In an October 2013 profile before his crucial victory, de Blasio pledged, regarding Atlantic Yards, to hold the developer and the state accountable and that, “On my watch, [the housing] will happen.” Not quite, so the issue still looms.

Brooklyn journalist Norman Oder writes the Atlantic Yards/Pacific Park Report blog and is working on a book about the project.


Shaun Donovan responds:

The recent op-ed piece authored by Norman Oder gives a very narrow assessment of the Atlantic Navy Yard’s shortcomings and successes. 

First and foremost, creating aggressively affordable housing anywhere in New York City is challenging. I know because I have 30+ years of experience building affordable housing in this city and around the country. During my tenure as NYC Housing Commissioner, I created what was at the time the most aggressive affordable housing plan in the nation to create 165,000 units over 10 years in New York City.

I also led a first-of-its-kind international design competition called New Housing New York that led to the development of Via Verde, a true model for what green, healthy, thoughtful affordable housing looks like.

That said, I know how hard it is to build units for very low income households and that is why my current housing plan allocates serious resources to not only create more housing but to substantially increase funding for housing vouchers.  We definitely need to build more housing, but we also need to provide people with the rental assistance they need right now.

I also support the principle of building mixed income, mixed use developments near transit hubs in higher income areas. It is essential for climate goals and a critical part of my 15-minute neighborhoods plan. Additionally, it can’t be that we only build new affordable housing in low-income neighborhoods–every neighborhood in NYC must do its fair share to ensure that more New Yorkers can afford to live where they choose. 

More importantly, if we are going to build the amount of affordable housing our city needs and deserves, we are absolutely going to need to partner with the private sector and suggesting otherwise is woefully naive. The Atlantic Yards project serves as an example of what is possible through private-public partnership, and will add a large number of affordable housing units to Clinton Hill/Prospect Heights. The developers are legally committed to building 2,250 affordable housing units.  
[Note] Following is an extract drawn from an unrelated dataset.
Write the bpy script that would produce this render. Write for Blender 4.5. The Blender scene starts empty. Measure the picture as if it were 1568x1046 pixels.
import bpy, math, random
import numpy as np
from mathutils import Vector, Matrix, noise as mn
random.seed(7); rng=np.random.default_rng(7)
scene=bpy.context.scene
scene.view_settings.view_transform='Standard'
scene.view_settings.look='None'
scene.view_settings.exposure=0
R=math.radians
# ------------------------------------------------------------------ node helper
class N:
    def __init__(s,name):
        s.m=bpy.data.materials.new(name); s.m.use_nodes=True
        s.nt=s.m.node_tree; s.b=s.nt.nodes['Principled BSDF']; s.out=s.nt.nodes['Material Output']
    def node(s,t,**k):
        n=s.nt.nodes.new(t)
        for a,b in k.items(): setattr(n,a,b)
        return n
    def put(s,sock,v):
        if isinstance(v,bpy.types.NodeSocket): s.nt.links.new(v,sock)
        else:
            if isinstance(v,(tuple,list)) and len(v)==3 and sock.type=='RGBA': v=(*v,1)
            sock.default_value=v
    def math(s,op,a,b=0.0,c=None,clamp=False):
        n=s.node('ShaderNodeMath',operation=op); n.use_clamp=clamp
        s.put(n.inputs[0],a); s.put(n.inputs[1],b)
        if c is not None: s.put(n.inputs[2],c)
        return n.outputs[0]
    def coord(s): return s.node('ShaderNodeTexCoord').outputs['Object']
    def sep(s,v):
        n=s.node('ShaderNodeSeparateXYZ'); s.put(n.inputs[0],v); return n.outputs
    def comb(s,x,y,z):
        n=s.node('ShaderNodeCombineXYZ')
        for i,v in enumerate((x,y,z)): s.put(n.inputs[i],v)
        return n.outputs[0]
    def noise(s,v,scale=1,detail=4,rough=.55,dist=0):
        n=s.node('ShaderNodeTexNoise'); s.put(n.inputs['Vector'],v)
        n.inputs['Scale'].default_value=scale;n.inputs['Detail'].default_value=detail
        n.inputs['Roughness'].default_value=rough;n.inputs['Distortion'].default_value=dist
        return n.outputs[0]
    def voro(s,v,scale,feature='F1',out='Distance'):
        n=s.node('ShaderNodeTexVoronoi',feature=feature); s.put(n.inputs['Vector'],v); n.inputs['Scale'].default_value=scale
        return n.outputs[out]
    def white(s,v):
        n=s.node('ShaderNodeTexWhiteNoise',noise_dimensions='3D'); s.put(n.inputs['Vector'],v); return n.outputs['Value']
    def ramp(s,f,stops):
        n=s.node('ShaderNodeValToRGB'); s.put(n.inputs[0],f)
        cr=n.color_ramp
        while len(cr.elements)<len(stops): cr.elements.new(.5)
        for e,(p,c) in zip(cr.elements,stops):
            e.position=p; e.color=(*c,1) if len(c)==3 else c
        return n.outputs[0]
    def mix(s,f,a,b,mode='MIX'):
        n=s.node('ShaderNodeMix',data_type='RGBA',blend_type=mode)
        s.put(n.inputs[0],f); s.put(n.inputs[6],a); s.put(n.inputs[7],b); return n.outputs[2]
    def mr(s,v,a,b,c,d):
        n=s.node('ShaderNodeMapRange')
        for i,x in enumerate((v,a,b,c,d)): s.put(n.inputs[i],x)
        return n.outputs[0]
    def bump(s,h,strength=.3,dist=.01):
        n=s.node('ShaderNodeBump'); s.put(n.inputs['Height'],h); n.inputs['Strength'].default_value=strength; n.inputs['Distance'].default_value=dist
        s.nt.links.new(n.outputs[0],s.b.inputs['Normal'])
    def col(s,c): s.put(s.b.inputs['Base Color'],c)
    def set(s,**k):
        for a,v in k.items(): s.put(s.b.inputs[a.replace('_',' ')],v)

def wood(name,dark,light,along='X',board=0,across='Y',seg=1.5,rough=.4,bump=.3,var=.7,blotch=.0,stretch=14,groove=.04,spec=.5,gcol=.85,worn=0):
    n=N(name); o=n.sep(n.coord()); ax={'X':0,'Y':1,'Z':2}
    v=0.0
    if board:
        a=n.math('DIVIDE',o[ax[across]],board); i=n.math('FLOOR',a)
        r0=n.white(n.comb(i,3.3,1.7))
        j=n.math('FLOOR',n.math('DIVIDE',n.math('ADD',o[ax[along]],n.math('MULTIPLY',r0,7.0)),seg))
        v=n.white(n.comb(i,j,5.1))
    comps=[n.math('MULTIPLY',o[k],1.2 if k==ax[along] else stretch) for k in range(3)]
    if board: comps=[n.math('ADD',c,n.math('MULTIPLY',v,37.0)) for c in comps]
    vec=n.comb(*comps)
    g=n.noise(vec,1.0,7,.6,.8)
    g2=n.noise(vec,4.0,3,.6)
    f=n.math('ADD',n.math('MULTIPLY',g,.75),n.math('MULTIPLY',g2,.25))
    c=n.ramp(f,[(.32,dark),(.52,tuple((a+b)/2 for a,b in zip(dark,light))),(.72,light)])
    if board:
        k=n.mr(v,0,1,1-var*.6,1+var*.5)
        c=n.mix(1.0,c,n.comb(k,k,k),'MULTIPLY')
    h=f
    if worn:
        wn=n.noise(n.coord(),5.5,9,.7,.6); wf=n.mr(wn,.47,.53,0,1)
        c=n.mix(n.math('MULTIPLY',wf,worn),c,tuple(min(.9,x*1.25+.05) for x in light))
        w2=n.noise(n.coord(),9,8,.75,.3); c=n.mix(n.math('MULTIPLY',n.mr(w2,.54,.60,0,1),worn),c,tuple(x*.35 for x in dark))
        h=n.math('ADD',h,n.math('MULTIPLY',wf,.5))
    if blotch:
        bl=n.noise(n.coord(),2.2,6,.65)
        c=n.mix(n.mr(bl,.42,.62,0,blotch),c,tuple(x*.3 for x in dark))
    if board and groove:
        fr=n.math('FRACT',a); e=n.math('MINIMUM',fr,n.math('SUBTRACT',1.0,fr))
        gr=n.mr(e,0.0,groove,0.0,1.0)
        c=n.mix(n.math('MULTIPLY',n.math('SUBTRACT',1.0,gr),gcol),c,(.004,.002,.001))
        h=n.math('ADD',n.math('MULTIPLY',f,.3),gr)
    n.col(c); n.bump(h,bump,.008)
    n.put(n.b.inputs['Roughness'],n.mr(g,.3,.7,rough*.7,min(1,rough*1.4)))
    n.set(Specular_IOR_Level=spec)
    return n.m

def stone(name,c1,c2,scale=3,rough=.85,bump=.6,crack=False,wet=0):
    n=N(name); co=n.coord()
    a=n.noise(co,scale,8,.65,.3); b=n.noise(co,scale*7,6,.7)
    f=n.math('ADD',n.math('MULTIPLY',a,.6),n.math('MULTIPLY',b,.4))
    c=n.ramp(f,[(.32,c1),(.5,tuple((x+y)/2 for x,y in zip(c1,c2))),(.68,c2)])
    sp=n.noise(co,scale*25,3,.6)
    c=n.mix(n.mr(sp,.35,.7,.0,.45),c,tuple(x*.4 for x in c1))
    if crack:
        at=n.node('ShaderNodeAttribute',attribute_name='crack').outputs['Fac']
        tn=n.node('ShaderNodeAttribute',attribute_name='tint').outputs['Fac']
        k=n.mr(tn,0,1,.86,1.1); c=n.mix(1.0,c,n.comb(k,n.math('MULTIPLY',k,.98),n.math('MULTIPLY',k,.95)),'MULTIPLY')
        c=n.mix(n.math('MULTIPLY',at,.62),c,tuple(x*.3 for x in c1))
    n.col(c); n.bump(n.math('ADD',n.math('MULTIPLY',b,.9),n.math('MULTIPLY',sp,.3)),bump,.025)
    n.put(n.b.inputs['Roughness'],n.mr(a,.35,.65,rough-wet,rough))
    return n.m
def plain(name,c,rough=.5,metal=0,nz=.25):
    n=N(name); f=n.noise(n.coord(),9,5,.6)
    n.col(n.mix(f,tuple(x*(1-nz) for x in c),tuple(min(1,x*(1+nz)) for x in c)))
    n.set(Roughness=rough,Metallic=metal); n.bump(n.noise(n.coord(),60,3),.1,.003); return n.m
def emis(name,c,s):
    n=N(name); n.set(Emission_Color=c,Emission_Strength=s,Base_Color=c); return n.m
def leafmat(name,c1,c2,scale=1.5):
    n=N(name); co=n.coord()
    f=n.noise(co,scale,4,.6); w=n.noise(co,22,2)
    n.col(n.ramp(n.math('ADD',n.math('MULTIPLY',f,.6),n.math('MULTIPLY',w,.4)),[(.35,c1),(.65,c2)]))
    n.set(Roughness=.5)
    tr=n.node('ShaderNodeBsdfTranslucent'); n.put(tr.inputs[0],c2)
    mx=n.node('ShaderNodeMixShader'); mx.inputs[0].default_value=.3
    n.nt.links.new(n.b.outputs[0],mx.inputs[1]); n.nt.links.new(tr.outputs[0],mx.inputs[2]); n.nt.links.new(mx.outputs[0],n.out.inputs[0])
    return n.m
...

At the same time, there is always room for improvement, and this project provides the opportunity to learn how to design and build better enforcement mechanisms to ensure that developers build units large enough to accommodate lower income families. As Mayor, I will use my deep experience creating affordable housing here in New York City and across the country to make sure that every New Yorker, regardless of their zip code, can live a life of dignity in the home of their choosing.